Eddy, your post turns me into Crazy Heather. I have such problems with this, I honestly don't know where to begin.

I don't have a problem with porn per se. I don't have a problem with another woman catching my H's eye (BUT he better not let me CATCH him looking at her, lol). We're human beings, we're going to be attracted to one another, but I would request that my SO be tactful and respectful about it and I would do the same when a hottie catches my attention.

I do have a problem with my SO seeking SEXUAL GRATIFICATION elsewhere. Seeking it out, not just being caught off guard by someone you find attractive. To me, it's cheating.

I hope you don't think I'm attacking you. In my not so recent past, that's probably what this would be. However, I'm ready to refine my opinion on this matter, to get down to the bottom of why I feel the way I do, so I'm hoping that you will converse with me in more depth on this topic.

Maybe I feel the way I do because I'm insecure. But, while I may be insecure, I feel there's more to it than that because seeking out pleasure from other women, even if it's just pictures of them, is a betrayal IMO. It's a betrayal even on my really good days where I really like what I see in the mirror and am feeling particularly good about myself, so it's more than just insecurity.

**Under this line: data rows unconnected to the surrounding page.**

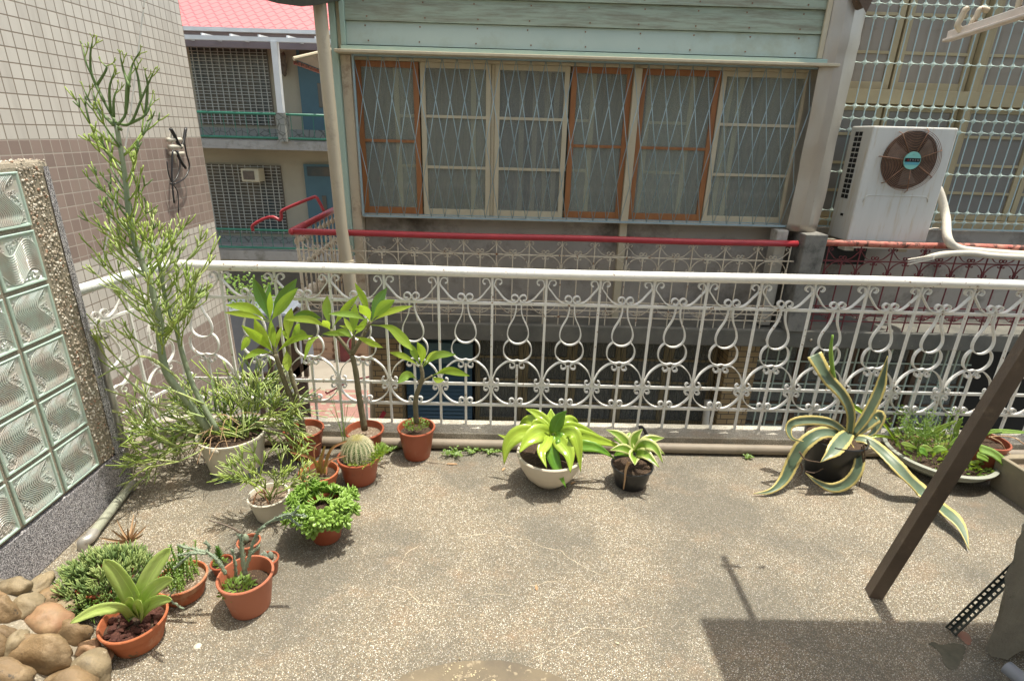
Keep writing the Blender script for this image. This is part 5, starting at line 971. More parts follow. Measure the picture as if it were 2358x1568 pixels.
# ---- three little pots
c, r, rb, h = potspec((516, 1331), 486, 534.7, 1293, .75); t = pthing('whorled_succulent', 'tiny red pot with a dark green whorled succulent behind the pinkish pot', 'potted plant', c, GP); pot(t, c, r, rb, h, M['red_leaf'] if 0 else M['pot_brown'], .006, soil=.012)
q = MB(); p0 = V3((c.x - .005, c.y, h)); q.tube([p0, p0 + V3((0, 0, .06))], .003, 6)
for i in range(60): a = i * 2.4; z = .02 + .05 * i / 60; L = .02 * (1 - i / 90); q.leaf([p0 + V3((0, 0, z)), p0 + V3((L * .6 * math.cos(a), L * .6 * math.sin(a), z + .003)), p0 + V3((L * math.cos(a), L * math.sin(a), z + .008))], .006, (0, 0, 1), n=2)
q.build('foliage', M['plumeria_dark'], t); mossy(t, (c.x, c.y - .01), .02, 60, h - .005, .014, 'fern', 'low_foliage')
c, r, rb, h = potspec((576, 1290), 547, 598, 1244.4, .75); t = pthing('drooping_stem_cactus', 'small pinkish pot holding a brown stem that arches left over the deck', 'potted plant', c, GP); pot(t, c, r, rb, h, M['pot_pink'], .006, soil=.012)
q = MB(); q.tube(catm([at(*kb(*p), Y=c.y + .01) for p in ((500,600),(450,560),(390,520),(320,490),(215,460))], 5), [.005 - .0001 * i for i in range(21)], 7); q.build('bare_stem', M['post'], t, smooth=True); q = MB(); q.blob((c.x - .01, c.y, h + .01), (.012, .012, .022), 8, .1); q.build('cactus_stub', M['blue_green'], t, smooth=True)
c, r, rb, h = potspec((626.6, 1331), 591.5, 640, 1284.5, .75); t = pthing('woolly_cactus', 'tiny pot of grey woolly finger cactus right of the pinkish pot', 'potted plant', c, GP); pot(t, c, r, rb, h, M['pot_brown'], .006, soil=.008, smt='grit')
q = MB()
for dx, dy, hh in ((-.008, 0, .036), (.012, .004, .034), (.002, -.012, .022), (-.02, .004, .024)): q.tube([V3((c.x + dx, c.y + dy, h - .005 + hh * i / 5)) for i in range(6)], [.009, .0105, .011, .010, .007, .002], 10)
q.build('finger', mat('woolly grey green', (.3, .34, .28), (.2, .24, .18), .95, 120, bmp=.8, bscale=300), t, smooth=True)
# ---- vase bromeliad lower left
c, r, rb, h = potspec((307.5, 1518), 238, 375, 1421.5, .72); t = pthing('vase_bromeliad', 'pale green bromeliad with upright strap leaves in a terracotta pot of bark, nearest the cobbles', 'potted plant', c, GP); pot(t, c, r, rb, h, M['terra'], .009, .04, soil=.03)
q = MB()
for i in range(90): a = U(0, 6.28); rr = (r - .02) * math.sqrt(U(.05, 1)); s = U(.008, .015); q.blob((c.x + rr * math.cos(a), c.y + rr * math.sin(a), h - .028 + U(0, .01)), (s, s * U(.6, 1), s * .6), 4, .6, 5, i)
q.build('bark_chips', M['bark'], t); kv = K(0, 1275, 2.45)
for P, w_, dy, mt in (([(930,1130),(900,1000),(800,830),(715,730)],125,.02,'brom_grey'), ([(940,1130),(990,920),(1080,760),(1175,650)],105,.05,'brom_grey'), ([(945,1130),(1010,980),(1100,900),(1190,860)],85,-.03,'brom_grey'), ([(950,1130),(1020,1050),(1100,1010),(1185,1005)],70,-.06,'brom_grey'), ([(920,1140),(830,1070),(660,1080),(480,1170)],72,-.08,'brom_grey'), ([(910,1120),(850,1040),(790,1010)],90,.08,'brom_dark'), ([(920,1130),(900,1060),(905,990)],90,-.03,'brom_grey'), ([(940,1140),(950,1080),(965,1010)],90,-.06,'brom_grey')):
    q = MB(); W = [at(*kv(*p), Y=c.y + dy * i / (len(P) - 1)) for i, p in enumerate(P)]; q.leaf(W, w_ / 2.45 / 1.2214 * 1.95 / FPX, (0, -1, .55), lambda t_: (.85 + .15 * math.sin(math.pi * t_)) * (1 - t_ ** 5) ** .6, fold=.45, n=6); q.build('leaf', M[mt], t, smooth=True, solid=.0012)
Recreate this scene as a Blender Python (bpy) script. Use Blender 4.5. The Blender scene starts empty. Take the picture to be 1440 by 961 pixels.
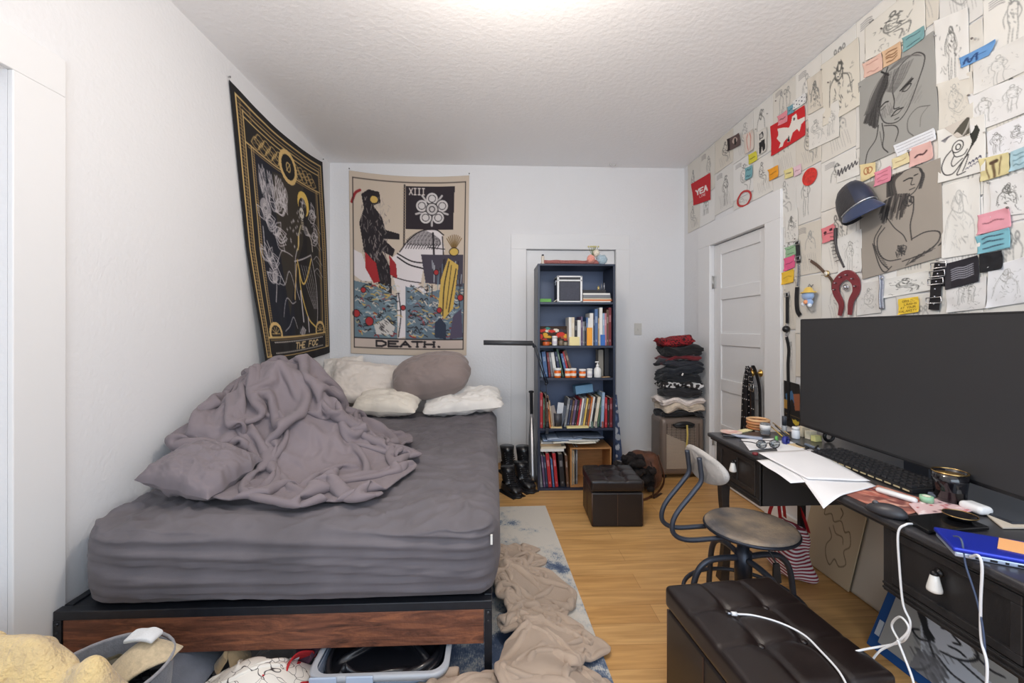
import bpy, math, random
import numpy as np
from mathutils import Vector, Matrix, noise as mnoise
PI = math.pi
scn = bpy.context.scene
C = scn.collection
# ------------------------------------------------------------------ camera, light, exposure
F = 600.0; HC = 1.29; TH = math.atan(25.0/600.0); HORIZON = 464.0
cam_d = bpy.data.cameras.new('camera'); cam = bpy.data.objects.new('camera', cam_d); C.objects.link(cam)
cam_d.sensor_width = 36.0; cam_d.lens = 36.0*F/1440.0
cam_d.shift_y = -(480.5-HORIZON)/1440.0
cam_d.clip_start = 0.02
cam.location = (0, 0, HC); cam.rotation_euler = (PI/2, 0, -TH)
scn.camera = cam
world = bpy.data.worlds.new('world'); scn.world = world; world.use_nodes = True
wb = world.node_tree.nodes['Background']; wb.inputs[0].default_value = (0.84, 0.90, 1.0, 1); wb.inputs[1].default_value = 0.86
def area(name, loc, rot, sx, sy, power, col):
    l = bpy.data.lights.new(name, 'AREA'); l.shape = 'RECTANGLE'; l.size = sx; l.size_y = sy; l.energy = power; l.color = col
    o = bpy.data.objects.new(name, l); o.location = loc; o.rotation_euler = rot; C.objects.link(o); return o
area('window_daylight', (0.4, -1.3, 1.75), (math.radians(78), 0, 0), 2.6, 1.6, 36, (0.70, 0.84, 1.0))
pl_ = bpy.data.lights.new('lamp_glow', 'POINT'); pl_.energy = 36; pl_.color = (1.0, 0.90, 0.80); pl_.shadow_soft_size = 0.13
po_ = bpy.data.objects.new('lamp_glow', pl_); po_.location = (0.1, 1.40, 2.42); C.objects.link(po_)
scn.view_settings.view_transform = 'Standard'; scn.view_settings.look = 'None'
scn.view_settings.gamma = 1.0; scn.view_settings.use_curve_mapping = False
scn.view_settings.exposure = 0.42
scn.cycles.max_bounces = 8; scn.cycles.diffuse_bounces = 5

# ------------------------------------------------------------------ room measures
XL, XR, YB, H = -1.57, 1.881, 4.15, 2.888
YF = -1.6                       # the room goes on behind the photographer
_r = Vector((math.cos(TH), -math.sin(TH), 0)); _f = Vector((math.sin(TH), math.cos(TH), 0))
def ray(px, py): return _f + _r*((px-720.0)/F) + Vector((0, 0, (HORIZON-py)/F))
O_ = Vector((0, 0, HC))
def gz(px, py, z): d = ray(px, py); return O_ + d*((z-HC)/d.z)
def gx(px, py, x): d = ray(px, py); return O_ + d*(x/d.x)
def gy(px, py, y): d = ray(px, py); return O_ + d*(y/d.y)

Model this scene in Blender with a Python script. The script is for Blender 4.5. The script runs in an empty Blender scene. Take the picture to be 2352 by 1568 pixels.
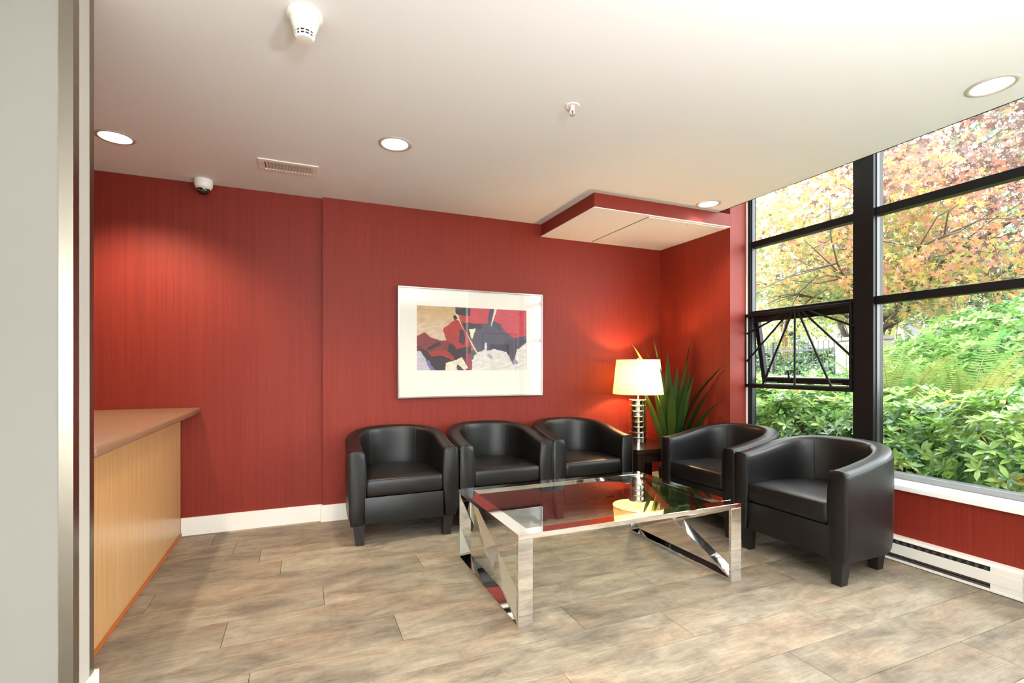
import bpy, bmesh, math, random
import numpy as np
from mathutils import Vector, Matrix, noise, geometry

random.seed(7)
rng = np.random.default_rng(11)
PI = math.pi
scene = bpy.context.scene
COL = scene.collection

# ------------------------------------------------------------------ camera, world, exposure
IMG_W, IMG_H = 2352, 1568
FPX, HORIZON, YAW, CAM_H = 1133.0, 845.0, math.radians(22.92), 1.22
cam_data = bpy.data.cameras.new('camera')
cam_data.sensor_width = 36.0
cam_data.lens = FPX / IMG_W * 36.0
cam_data.shift_y = (HORIZON - IMG_H / 2) / IMG_W
cam_data.clip_start = 0.02
cam = bpy.data.objects.new('camera', cam_data)
cam.location = (0, 0, CAM_H)
cam.rotation_euler = (PI / 2, 0, -YAW)
COL.objects.link(cam)
scene.camera = cam

SKY_STRENGTH = 4.5
world = bpy.data.worlds.new('world')
scene.world = world
world.use_nodes = True
bgn = world.node_tree.nodes['Background']
bgn.inputs[0].default_value = (0.93, 0.97, 1.0, 1)
bgn.inputs[1].default_value = SKY_STRENGTH

vs = scene.view_settings
vs.view_transform = 'Standard'
vs.look = 'None'
vs.gamma = 1.0
vs.use_curve_mapping = False
vs.exposure = 1.5
DOWNLIGHT_W = 27.0
FILL_UPLIGHT_W = 54.0
LAMP_W = 13.0
cy = scene.cycles
cy.max_bounces = 5
cy.diffuse_bounces = 3
cy.glossy_bounces = 4
cy.transmission_bounces = 3
cy.transparent_max_bounces = 8
cy.use_adaptive_sampling = True
cy.adaptive_threshold = 0.12
cy.caustics_reflective = False
cy.caustics_refractive = False
cy.sample_clamp_indirect = 6.0
cy.use_denoising = True
cy.light_sampling_threshold = 0.03

# ------------------------------------------------------------------ helpers
def lin(r, g=None, b=None):
    if g is None:
        r, g, b = r
    f = lambda c: (c / 255.0 / 12.92) if c / 255.0 <= 0.04045 else ((c / 255.0 + 0.055) / 1.055) ** 2.4
    return (f(r), f(g), f(b), 1.0)

def new_mat(name):
    m = bpy.data.materials.new(name)
    m.use_nodes = True
    nt = m.node_tree
    for n in list(nt.nodes):
        nt.nodes.remove(n)
    out = nt.nodes.new('ShaderNodeOutputMaterial')
    return m, nt, out

def plain(name, col, rough=0.5, metal=0.0, spec=0.5, bump=0.0, bscale=200.0, var=0.0, vscale=3.0, coat=0.0):
    m, nt, out = new_mat(name)
    b = nt.nodes.new('ShaderNodeBsdfPrincipled')
    b.inputs['Base Color'].default_value = col
    b.inputs['Roughness'].default_value = rough
    b.inputs['Metallic'].default_value = metal
    b.inputs['Specular IOR Level'].default_value = spec
    b.inputs['Coat Weight'].default_value = coat
    nt.links.new(b.outputs[0], out.inputs[0])
    if bump or var:
        tc = nt.nodes.new('ShaderNodeTexCoord')
    if bump:
        nz = nt.nodes.new('ShaderNodeTexNoise')
        nz.inputs['Scale'].default_value = bscale
        nz.inputs['Detail'].default_value = 3
        bp = nt.nodes.new('ShaderNodeBump')
        bp.inputs['Strength'].default_value = bump
        bp.inputs['Distance'].default_value = 0.002
        nt.links.new(tc.outputs['Object'], nz.inputs['Vector'])
        nt.links.new(nz.outputs[0], bp.inputs['Height'])
        nt.links.new(bp.outputs[0], b.inputs['Normal'])
    if var:
        nz = nt.nodes.new('ShaderNodeTexNoise')
        nz.inputs['Scale'].default_value = vscale
        nz.inputs['Detail'].default_value = 4
        mx = nt.nodes.new('ShaderNodeMix')
        mx.data_type = 'RGBA'
        mx.inputs['A'].default_value = tuple(c * (1 - var) for c in col[:3]) + (1,)
        mx.inputs['B'].default_value = tuple(min(1, c * (1 + var)) for c in col[:3]) + (1,)
        nt.links.new(tc.outputs['Object'], nz.inputs['Vector'])
        nt.links.new(nz.outputs[0], mx.inputs['Factor'])
        nt.links.new(mx.outputs['Result'], b.inputs['Base Color'])
    return m

def ramp(nt, pts):
    r = nt.nodes.new('ShaderNodeValToRGB')
    e = r.color_ramp.elements
    e[0].position, e[0].color = pts[0]
    e[1].position, e[1].color = pts[1]
    for p, c in pts[2:]:
        x = e.new(p)
        x.color = c
    return r

def wallpaper(name):
    """red wallpaper with fine vertical threads"""
    m, nt, out = new_mat(name)
    L = nt.links.new
    b = nt.nodes.new('ShaderNodeBsdfPrincipled')
    b.inputs['Roughness'].default_value = 0.55
    b.inputs['Specular IOR Level'].default_value = 0.3
    tc = nt.nodes.new('ShaderNodeTexCoord')
    mp = nt.nodes.new('ShaderNodeMapping')
    mp.inputs['Scale'].default_value = (300, 300, 2.0)
    n1 = nt.nodes.new('ShaderNodeTexNoise')
    n1.inputs['Scale'].default_value = 1.0
    n1.inputs['Detail'].default_value = 5
    n1.inputs['Roughness'].default_value = 0.65
    mp2 = nt.nodes.new('ShaderNodeMapping')
    mp2.inputs['Scale'].default_value = (60, 60, 0.5)
    n2 = nt.nodes.new('ShaderNodeTexNoise')
    n2.inputs['Scale'].default_value = 1.0
    n2.inputs['Detail'].default_value = 3
    L(tc.outputs['Object'], mp.inputs[0]); L(mp.outputs[0], n1.inputs['Vector'])
    L(tc.outputs['Object'], mp2.inputs[0]); L(mp2.outputs[0], n2.inputs['Vector'])
    r = ramp(nt, [(0.25, lin(107, 28, 19)), (0.75, lin(143, 48, 31)), (0.5, lin(127, 38, 24))])
    mixf = nt.nodes.new('ShaderNodeMath'); mixf.operation = 'MULTIPLY_ADD'
    mixf.inputs[1].default_value = 0.3; mixf.inputs[2].default_value = 0.0
    add = nt.nodes.new('ShaderNodeMath'); add.operation = 'MULTIPLY_ADD'
    add.inputs[1].default_value = 0.7
    L(n2.outputs[0], mixf.inputs[0])
    L(n1.outputs[0], add.inputs[0]); L(mixf.outputs[0], add.inputs[2])
    L(add.outputs[0], r.inputs[0])
    L(r.outputs[0], b.inputs['Base Color'])
    bp = nt.nodes.new('ShaderNodeBump')
    bp.inputs['Strength'].default_value = 0.25; bp.inputs['Distance'].default_value = 0.001
    L(n1.outputs[0], bp.inputs['Height']); L(bp.outputs[0], b.inputs['Normal'])
    L(b.outputs[0], out.inputs[0])
    return m

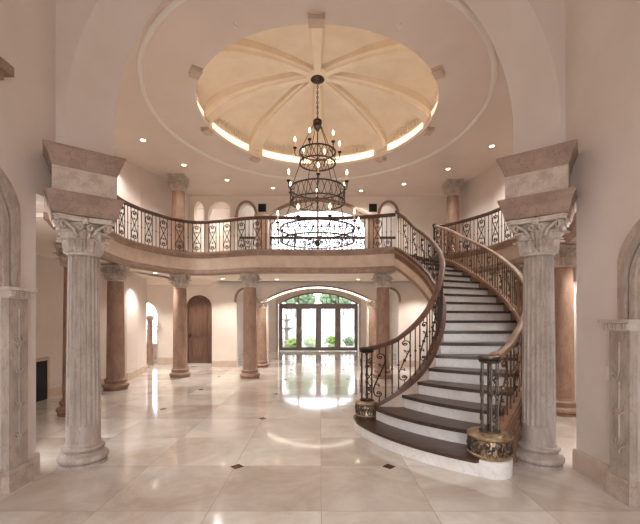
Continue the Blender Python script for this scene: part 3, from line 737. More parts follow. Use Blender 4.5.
mb.tube([(x, y, 3.4), (x, y, 4.36)], .03, 10); mb.ball((x, y, 4.37), .055, 10, 6); mb.ball((x, y, 3.5), .045, 8, 4); mb.build('end_post', 'iron', orl)

# ------------------------------------------------------------------ columns
def leaf(mb, a, rb, z0, h, w, curl, c=(0, 0)):
    r_leaf = w/.30
    """acanthus leaf hugging a bell of radius rb(z)"""
    nu, nv = 6, 8; vs = []
    for j in range(nv+1):
        t = j/nv; lob = 1+.16*math.sin(t*PI*5); wd = w*(.75+.45*math.sin(PI*min(1, t*.9+.1)))*lob*(1 if t < .8 else 1-(t-.8)*3.2)
        z = z0+h*math.sin(min(t, .86)/.86*PI/2); r = rb(z)+.02+.03*t
        if t > .62:
            q = (t-.62)/.38; r += curl*math.sin(q*PI*.62); z -= h*.16*q*q
        for i in range(nu+1):
            u = i/nu*2-1; ridge = (.12*(1-abs(u))+.1*math.cos(u*PI*3.0))*r_leaf
            an = a+u*wd/max(rb(z0), .05); rr = r+ridge-.01*abs(u)
            vs.append((c[0]+rr*math.cos(an), c[1]+rr*math.sin(an), z))
    mb.add(vs, [(j*(nu+1)+i, j*(nu+1)+i+1, (j+1)*(nu+1)+i+1, (j+1)*(nu+1)+i) for j in range(nv) for i in range(nu)])
def capital(mb, r, z0, H, A, rot=0):
    """r shaft radius at top, A abacus half side"""
    rt = r*1.30; ab = H*.13
    def rb(z): 
        t = max(0, min(1, (z-z0)/(H-ab))); return r*.97+(rt-r)*t**4
    mb.lathe([(r*1.0, z0-.02), (r*1.1, z0-.012), (r*1.1, z0+.006), (r*.98, z0+.012)]+[(rb(z0+(H-ab)*t), z0+(H-ab)*t) for t in (.1, .3, .5, .7, .85, 1)], (0, 0, 0), 24)
    for i in range(8): leaf(mb, rot+PI/8+i*PI/4, rb, z0+.01, H*.40, r*.30, .045*r/.15)
    for i in range(8): leaf(mb, rot+i*PI/4, rb, z0+H*.12, H*.54, r*.30, .06*r/.15)
    # abacus with concave sides
    pts = []
    for s in range(4):
        a = rot+PI/4+s*PI/2; c0 = Vector((math.cos(a), math.sin(a)))*A*1.36; t = Vector((-math.sin(a), math.cos(a)))
        p0 = c0+t*A*.12; a2 = a+PI/2; c1 = Vector((math.cos(a2), math.sin(a2)))*A*1.36; t2 = Vector((-math.sin(a2), math.cos(a2))); p1 = c1-t2*A*.12
        mid = (p0+p1)/2; inn = mid*(1-.13)
        pts.append(c0-t*A*.12)
        for k in range(7):
            u = k/6; b = p0.lerp(p1, u); pts.append(b-(mid-inn)*4*u*(1-u))
    seen = []
    for p in pts:
        if not seen or (p-seen[-1]).length > 1e-3: seen.append(p)
    mb.prism([(p.x, p.y) for p in seen], z0+H-ab, z0+H-ab*.35); mb.prism([(p.x*1.04, p.y*1.04) for p in seen], z0+H-ab*.35, z0+H)
    for s in range(4):
        a = rot+PI/4+s*PI/2; ca, sa = math.cos(a), math.sin(a)
        for sg in (-1, 1):
            pts = []
            base_ = [(rb(z0+H*.5)+.01, z0+H*.5), (rt+.02, z0+H*.68), (A*1.08, z0+H*.84)]
            sp = [(A*1.10+.0+math.cos(q)*rr, z0+H*.74+math.sin(q)*rr) for q, rr in [(PI*.6-i*.55, H*.115*(1-i/15)) for i in range(12)]]
            for i, (rr, zz) in enumerate(base_+sp):
                sh = sg*(.22 if i < 2 else .07)*A*(1 if i < 3 else .9); pts.append((ca*rr-sa*sh, sa*rr+ca*sh, zz))
            mb.tube(pts, H*.045, 6, r1=H*.03)
        b = a+PI/4; cb, sb = math.cos(b), math.sin(b)
        mb.ball((cb*A*.98, sb*A*.98, z0+H*.9), H*.085, 8, 5)
        for i in range(6): q = 2*PI*i/6; mb.ball((cb*A*.97-sb*H*.08*math.cos(q), sb*A*.97+cb*H*.08*math.cos(q), z0+H*.9+H*.08*math.sin(q)), H*.045, 5, 4)
        for sg in (-1, 1):
            sp = [(math.cos(q)*rr, math.sin(q)*rr) for q, rr in [(PI*.5+i*.6, H*.10*(1-i/13)) for i in range(11)]]
            mb.tube([(cb*(rt+.03)-sb*(sg*(A*.2+u)), sb*(rt+.03)+cb*(sg*(A*.2+u)), z0+H*.72+v) for u, v in sp], H*.034, 5)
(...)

Oh, and I'm assuming that you're describing your fantasy, what you envision when you look at porn, when you talked about what the 'actress' wants, doesn't want, feels or doesn't feel. Because, my guess is that very few are as healthy sexually as you think. I just read an article about an editor for a porn magazine-didn't disclose which mag, only that it was a major one. The article had lots to say about the women who pose, but I'm not going to get into all that in this post.


"Happiness is a butterfly, which, when pursued, is always just beyond your grasp, but which, if you will sit down quietly, may alight upon you."